For Better Or For Worse, 8/16/08

Oh, also, Grandpa Jim is dying or something. I’m going to pass over the tiresome melodrama here for the moment (if he really didn’t want to spoil her day, then why did he go and have a heart attack in the middle of it?); I mostly want to comment on Uncle Phil’s creepy, glowing eyes in the next-to-last panel. Though it’s not entirely clear what they’re supposed to denote, this is a very striking effect, so much so that I immediately remembered the last time I saw it in this strip: the day that Liz and Anthony half-assedly got engaged. One can only assume that it denotes the imminent death of something wonderful and precious (e.g., Liz’s grandfather, Liz’s carefree existence as a human being who thinks and feels).

Marvin, 8/16/08

Here’s a question that has puzzled generations of professional humorists. Imagine that you have a terrible, terrible joke. This joke has nothing to do with the interests or concerns of babies. If that joke were stretched out over three panels, and thought-ballooned by three near-identical drawings of a heavy-lidded, sullen, unlikeable infant, would it become funny, or at least less unfunny?
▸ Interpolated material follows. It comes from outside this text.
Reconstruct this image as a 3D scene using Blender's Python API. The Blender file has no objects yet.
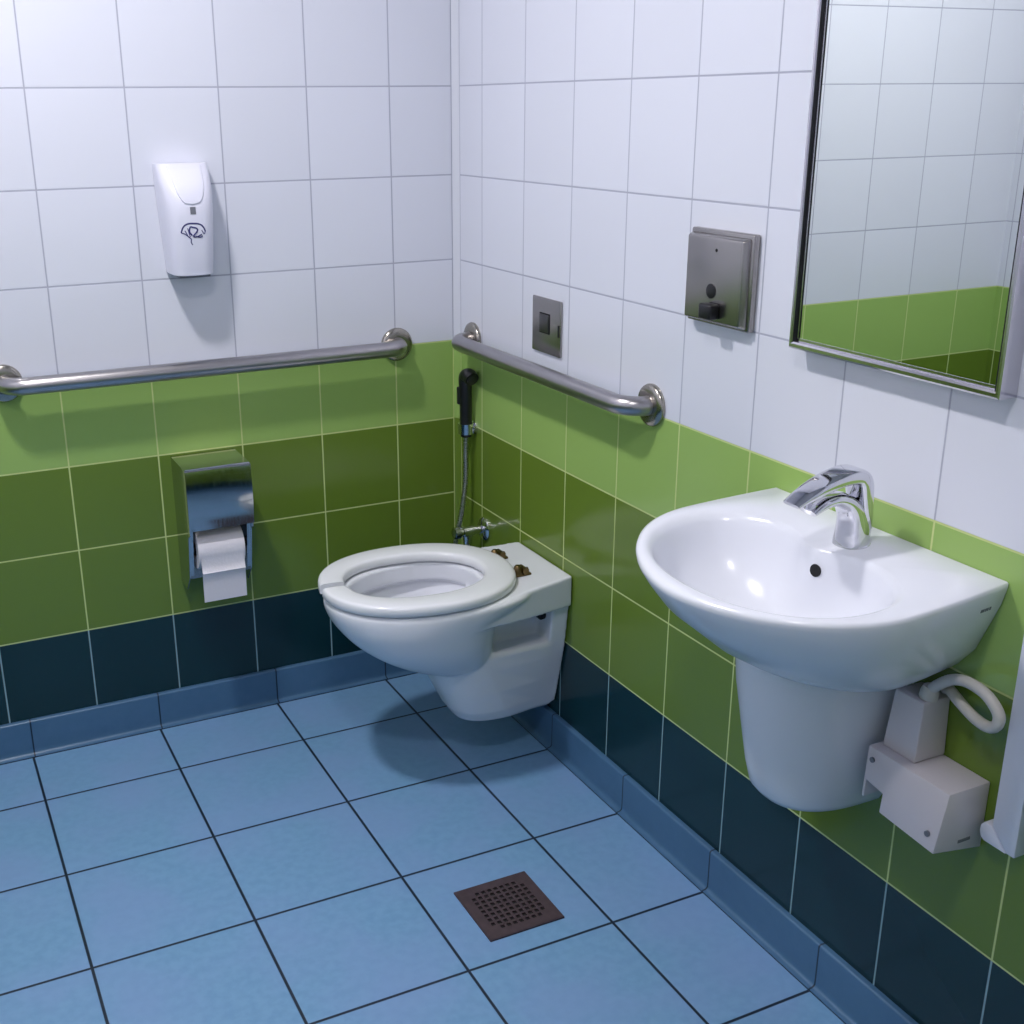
import bpy, bmesh, math, random
from mathutils import Vector, Matrix
random.seed(7)
SC = bpy.context.scene
COL = SC.collection
PI = math.pi
TILE = 0.2
GREEN_TOP = 0.888          # height where the white tiles start
ROOM_W, ROOM_D, ROOM_H = 1.94, 3.05, 2.5

# ------------------------------------------------------------------ helpers
def lin(r, g, b):
    f = lambda c: (c/255/12.92 if c/255 <= .04045 else ((c/255+.055)/1.055)**2.4)
    return (f(r), f(g), f(b), 1)

def new_mat(name):
    m = bpy.data.materials.new(name); m.use_nodes = True
    return m, m.node_tree, m.node_tree.nodes['Principled BSDF']

class NG:
    """small wrapper for building node graphs"""
    def __init__(s, nt): s.nt = nt
    def n(s, kind, **kw):
        x = s.nt.nodes.new(kind)
        for k, v in kw.items(): setattr(x, k, v)
        return x
    def put(s, sock, v):
        if hasattr(v, 'is_linked') or isinstance(v, bpy.types.NodeSocket): s.nt.links.new(v, sock)
        else: sock.default_value = v
    def m(s, op, a, b=0.0, c=0.0, clamp=False):
        x = s.n('ShaderNodeMath', operation=op, use_clamp=clamp)
        s.put(x.inputs[0], a); s.put(x.inputs[1], b); s.put(x.inputs[2], c)
        return x.outputs[0]
    def mix(s, f, a, b):
        x = s.n('ShaderNodeMix', data_type='RGBA')
        s.put(x.inputs[0], f); s.put(x.inputs[6], a); s.put(x.inputs[7], b)
        return x.outputs[2]
    def smooth(s, v, lo, hi, a=0.0, b=1.0):
        x = s.n('ShaderNodeMapRange', interpolation_type='SMOOTHSTEP')
        s.put(x.inputs[0], v)
        for k, q in zip((1, 2, 3, 4), (lo, hi, a, b)): x.inputs[k].default_value = q
        return x.outputs[0]

def simple(name, color, rough=.4, metal=0, coat=0, noise=0, nscale=40, bump=0, spec=.5):
    m, nt, b = new_mat(name); g = NG(nt)
    b.inputs['Base Color'].default_value = color
    b.inputs['Roughness'].default_value = rough
    b.inputs['Metallic'].default_value = metal
    b.inputs['Coat Weight'].default_value = coat
    b.inputs['Coat Roughness'].default_value = .14
    b.inputs['Specular IOR Level'].default_value = spec
    if noise or bump:
        tc = g.n('ShaderNodeTexCoord'); nz = g.n('ShaderNodeTexNoise')
        nt.links.new(tc.outputs['Object'], nz.inputs['Vector'])
        nz.inputs['Scale'].default_value = nscale; nz.inputs['Detail'].default_value = 4
        if noise:
            dark = tuple(c*(1-noise) for c in color[:3]) + (1,)
            nt.links.new(g.mix(nz.outputs[0], color, dark), b.inputs['Base Color'])
        if bump:
            bp = g.n('ShaderNodeBump'); bp.inputs['Strength'].default_value = bump; bp.inputs['Distance'].default_value = .002
            nt.links.new(nz.outputs[0], bp.inputs['Height']); nt.links.new(bp.outputs[0], b.inputs['Normal'])
    return m

def brushed(name, color, rough, axis_scale):
    """brushed steel: noise stretched along one object axis"""
    m, nt, b = new_mat(name); g = NG(nt)
    tc = g.n('ShaderNodeTexCoord'); mp = g.n('ShaderNodeMapping'); nz = g.n('ShaderNodeTexNoise')
    mp.inputs['Scale'].default_value = axis_scale
    nt.links.new(tc.outputs['Object'], mp.inputs['Vector']); nt.links.new(mp.outputs[0], nz.inputs['Vector'])
    nz.inputs['Scale'].default_value = 1; nz.inputs['Detail'].default_value = 5
    b.inputs['Metallic'].default_value = 1
    b.inputs['Base Color'].default_value = color
    nt.links.new(g.smooth(nz.outputs[0], .3, .7, rough*.75, rough*1.3), b.inputs['Roughness'])
    return m

def wall_tiles(name, axis, offset, extra=None):
    """four bands of 20 cm glazed tile; axis = 'X' or 'Y' runs along the wall"""
    m, nt, b = new_mat(name); g = NG(nt)
    geo = g.n('ShaderNodeNewGeometry'); sp = g.n('ShaderNodeSeparateXYZ')
    nt.links.new(geo.outputs['Position'], sp.inputs[0])
    u, v = sp.outputs[axis], sp.outputs['Z']
    cu = g.m('DIVIDE', g.m('SUBTRACT', u, offset), TILE)
    cv = g.m('DIVIDE', g.m('SUBTRACT', v, GREEN_TOP), TILE)
    def edge(c):
        f = g.m('FRACT', c)
        return g.m('MULTIPLY', g.m('MINIMUM', f, g.m('SUBTRACT', 1.0, f)), TILE)
    d = g.m('MINIMUM', edge(cu), edge(cv))
    if extra is not None:
        d = g.m('MINIMUM', d, g.m('ABSOLUTE', g.m('SUBTRACT', u, extra)))
    grout = g.smooth(d, .0010, .0022, 1, 0)
    wn = g.n('ShaderNodeTexWhiteNoise', noise_dimensions='3D')
    cb = g.n('ShaderNodeCombineXYZ')
    nt.links.new(g.m('FLOOR', cu), cb.inputs[0]); nt.links.new(g.m('FLOOR', cv), cb.inputs[1])
    nt.links.new(cb.outputs[0], wn.inputs[0])
    vary = g.smooth(wn.outputs[0], 0, 1, .985, 1.015)
    above = lambda z: g.m('GREATER_THAN', v, z)
    t = g.mix(above(.288), lin(8, 46, 53), lin(101, 126, 45))
    t = g.mix(above(.688), t, lin(152, 184, 102))
    t = g.mix(above(.888), t, lin(219, 221, 232))
    mul = g.n('ShaderNodeMix', data_type='RGBA', blend_type='MULTIPLY')
    mul.inputs[0].default_value = 1
    nt.links.new(t, mul.inputs[6])
    cc = g.n('ShaderNodeCombineXYZ')
    for k in range(3): nt.links.new(vary, cc.inputs[k])
    nt.links.new(cc.outputs[0], mul.inputs[7])
    gr = g.mix(above(.2865), lin(140, 170, 180), lin(196, 208, 140))
    gr = g.mix(above(.8895), gr, lin(172, 174, 190))
    nt.links.new(g.mix(grout, mul.outputs[2], gr), b.inputs['Base Color'])
    nt.links.new(g.smooth(grout, 0, 1, .17, .75), b.inputs['Roughness'])
    nt.links.new(g.smooth(grout, 0, 1, .5, .2), b.inputs['Specular IOR Level'])
    # pillowed edges and a faint glaze ripple
    nz = g.n('ShaderNodeTexNoise'); nz.inputs['Scale'].default_value = 9; nz.inputs['Detail'].default_value = 1
    nt.links.new(geo.outputs['Position'], nz.inputs['Vector'])
    h = g.m('ADD', g.smooth(d, .0006, .0032, 0, 1), g.m('MULTIPLY', nz.outputs[0], .6))
    bp = g.n('ShaderNodeBump'); bp.inputs['Strength'].default_value = .4; bp.inputs['Distance'].default_value = .0008
    nt.links.new(h, bp.inputs['Height']); nt.links.new(bp.outputs[0], b.inputs['Normal'])
    return m

def floor_tiles(name):
    m, nt, b = new_mat(name); g = NG(nt)
    geo = g.n('ShaderNodeNewGeometry'); sp = g.n('ShaderNodeSeparateXYZ')
    nt.links.new(geo.outputs['Position'], sp.inputs[0])
    cu = g.m('DIVIDE', g.m('ADD', sp.outputs[0], .2285), .3); cv = g.m('DIVIDE', g.m('ADD', sp.outputs[1], .2262), .3)
    def edge(c):
        f = g.m('FRACT', c)
        return g.m('MULTIPLY', g.m('MINIMUM', f, g.m('SUBTRACT', 1.0, f)), .3)
    d = g.m('MINIMUM', edge(cu), edge(cv))
    grout = g.smooth(d, .0021, .0034, 1, 0)
    nz = g.n('ShaderNodeTexNoise'); nz.inputs['Scale'].default_value = 55; nz.inputs['Detail'].default_value = 7
    nz2 = g.n('ShaderNodeTexNoise'); nz2.inputs['Scale'].default_value = 5; nz2.inputs['Detail'].default_value = 3
    for q in (nz, nz2): nt.links.new(geo.outputs['Position'], q.inputs['Vector'])
    c = g.mix(g.smooth(nz.outputs[0], .3, .7), lin(108, 152, 192), lin(117, 160, 199))
    c = g.mix(g.smooth(nz2.outputs[0], .35, .7, 0, .6), c, lin(124, 154, 201))
    nt.links.new(g.mix(grout, c, lin(16, 32, 52)), b.inputs['Base Color'])
    nt.links.new(g.smooth(nz.outputs[0], .3, .7, .36, .5), b.inputs['Roughness'])
    h = g.m('ADD', g.smooth(d, .001, .006, 0, 1), g.m('MULTIPLY', nz.outputs[0], .25))
    bp = g.n('ShaderNodeBump'); bp.inputs['Strength'].default_value = .5; bp.inputs['Distance'].default_value = .0015
    nt.links.new(h, bp.inputs['Height']); nt.links.new(bp.outputs[0], b.inputs['Normal'])
    return m

def skirting(name, axis, offset):
    m, nt, b = new_mat(name); g = NG(nt)
    geo = g.n('ShaderNodeNewGeometry'); sp = g.n('ShaderNodeSeparateXYZ')
    nt.links.new(geo.outputs['Position'], sp.inputs[0])
    c = g.m('FRACT', g.m('DIVIDE', g.m('ADD', sp.outputs[axis], offset), .3))
    d = g.m('MULTIPLY', g.m('MINIMUM', c, g.m('SUBTRACT', 1.0, c)), .3)
    grout = g.smooth(d, .0012, .0022, 1, 0)
    nz = g.n('ShaderNodeTexNoise'); nz.inputs['Scale'].default_value = 40; nz.inputs['Detail'].default_value = 6
    nt.links.new(geo.outputs['Position'], nz.inputs['Vector'])
    col = g.mix(nz.outputs[0], lin(66, 104, 138), lin(78, 114, 150))
    joint = g.m('LESS_THAN', sp.outputs[2], .0022)
    nt.links.new(g.mix(g.m('MAXIMUM', grout, joint), col, lin(18, 36, 58)), b.inputs['Base Color'])
    b.inputs['Roughness'].default_value = .33
    return m

def corner_bead(name):
    m, nt, b = new_mat(name); g = NG(nt)
    geo = g.n('ShaderNodeNewGeometry'); sp = g.n('ShaderNodeSeparateXYZ')
    nt.links.new(geo.outputs['Position'], sp.inputs[0])
    t = lin(8, 46, 53)
    for z, c in ((.288, lin(101, 126, 45)), (.688, lin(152, 184, 102)), (.888, lin(214, 216, 226))):
        t = g.mix(g.m('GREATER_THAN', sp.outputs[2], z), t, c)
    nt.links.new(t, b.inputs['Base Color']); b.inputs['Roughness'].default_value = .3
    return m

def link(name, bm, mat, parent=None, smooth=True, angle=40):
    me = bpy.data.meshes.new(name)
    bmesh.ops.recalc_face_normals(bm, faces=bm.faces[:])
    bm.to_mesh(me); bm.free()
    o = bpy.data.objects.new(name, me); COL.objects.link(o)
    if mat: me.materials.append(mat)
    if smooth:
        me.polygons.foreach_set('use_smooth', [True]*len(me.polygons))
        me.set_sharp_from_angle(angle=math.radians(angle))
    if parent: o.parent = parent
    return o

def tag(o, label, cat, group=None):
    o['label'] = label; o['category'] = cat
    if group: o['group'] = group
    return o

def thing(name, label, cat, loc=(0, 0, 0), group=None):
    o = bpy.data.objects.new(name, None); COL.objects.link(o)
    o.empty_display_size = .05
    o.location = loc
    return tag(o, label, cat, group)

def part(name, bm, mat, parent, label=None, **kw):
    """geometry is given in world space; keep it there under a moved parent"""
    off = Vector((0, 0, 0)); p = parent
    while p is not None: off += p.location; p = p.parent
    bmesh.ops.translate(bm, verts=bm.verts[:], vec=-off)
    o = link(name, bm, mat, parent, **kw)
    if label: o['label'] = label
    return o

def solo(name, bm, mat, label, cat, base, **kw):
    bmesh.ops.translate(bm, verts=bm.verts[:], vec=-Vector(base))
    o = link(name, bm, mat, **kw); o.location = base
    return tag(o, label, cat)

def structure(name, bm, mat, **kw):
    o = link(name, bm, mat, **kw); o['kind'] = 'structure'; return o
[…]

Thanks to the bravery of this Marvin, we now know that the answer is a resounding “no”!

Dick Tracy, 8/16/08

Another philosophical conundrum: Is depicting a mangled human being, his flesh torn to ribbons by his own savage dogs, somehow acceptable for the comics pages if an onlooker makes some half-assed wordplay comparing the poor soul to a pork chop or t-bone steak of the sort that you’d see for sale in your local supermarket? Based on the absence of outraged letters demanding the removal of Dick Tracy from all newspapers everywhere, the answer is apparently “yes”!